In her capacity as Superior General, Mother Thecla made many trips around the world visiting her sisters. These visits always warmed her heart. As she came to know people of many cultures who had never heard the preaching of the Gospel, she would encourage the sisters to feel associated to Jesus’ mission to save the world. She often spoke about the power of a heart full of God. Only such a heart could bring to the world in all its turmoil the one thing it needed: God!
“How beautiful and holy it is to communicate Jesus to souls, that Jesus whom we want to carry always in our hearts.”
Divine Indwelling
More and more, Mother Thecla opened her soul to the mystery of the divine indwelling. She began to taste his continuous presence in her soul. She listened to him speak. She became docile to the Spirit’s guidance. She turned to her Heavenly Father for comfort. She trusted in the power of grace to transform her into another Christ.
She wanted this also for her Sisters. “Let yourselves be drawn by the Lord,” she wrote the Sisters. “Let us love the Lord with simplicity and let us continue to walk towards Divine union so that our soul may not desire anything else but to rest in God.”
In the final twenty years of her life, her spiritual life became more simple: “Sanctity! I desire it. To live the Trinitarian life as Mary Most Holy did. To trust in the heavenly Father, to love the Son who came to save me, to confide in the grace of the Holy Spirit. The Heavenly Father is always near me, is within me, thinks of me and provides for everything. Jesus is with me, the Holy Spirit sanctifies me. …To think often that the Blessed Trinity is within me! Adoration, union, recollection and…staying in the company of such guests.”

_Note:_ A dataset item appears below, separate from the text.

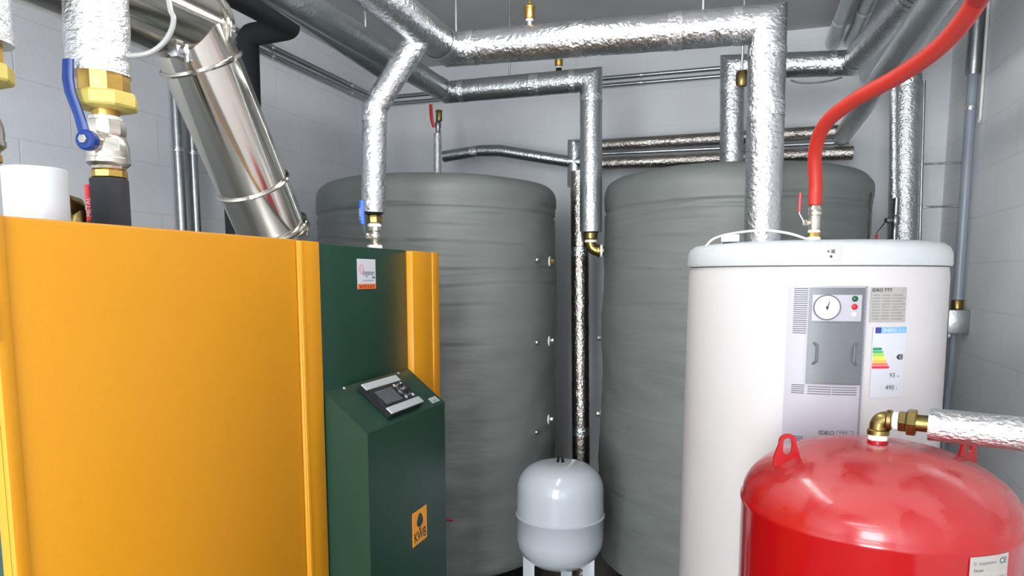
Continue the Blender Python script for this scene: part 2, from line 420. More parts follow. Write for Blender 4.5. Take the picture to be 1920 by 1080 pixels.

In this intimate and familiar union with the Trinity, Mother Thecla’s entire being tended to get lost as a drop of water in an ocean. She wrote: “My God, that I may be hidden in you, get lost in you, as a drop of water in an ocean.”
It was fitting then, that Mother Thecla’s final gift to us, three years before her death, would be a simple one, and one that would orient us again and again to this focus of her life which she wanted her daughters also to have. She offered her life on the Feast of the Holy Trinity in 1961 using this prayer:
“With a humble and contrite heart I pray to you, Divine Persons of the Most Holy Trinity, Father, Son, and Holy Spirit, to accept the offering of my life for the entire Congregation of the Daughters of St. Paul so that all may become saints.”
In the month of February, we celebrate both Mother Thecla’s birth and the day she passed into eternity—a quiet arc that holds together beginning and fulfillment. In a world that feels increasingly uncertain, marked by unrest and fragility, her life reminds us where true peace is found. Amid turmoil that reveals our deep need for God’s mercy and abiding presence, Mother Thecla teaches us how to rest our hearts in trust in the Heavenly Father, to live with serenity even when the weight of the world feels heavy, and to remember—with freedom rather than fear—that we are nothing on our own, and that it is God who does all things in us, through us, and beyond us. She trusted for all her Sisters that God will use us in his plan of salvation by making us more and more like Christ and associating us to his mission of redemption.
All quotations from Mother Thecla’s Circular Letters and unedited notebooks.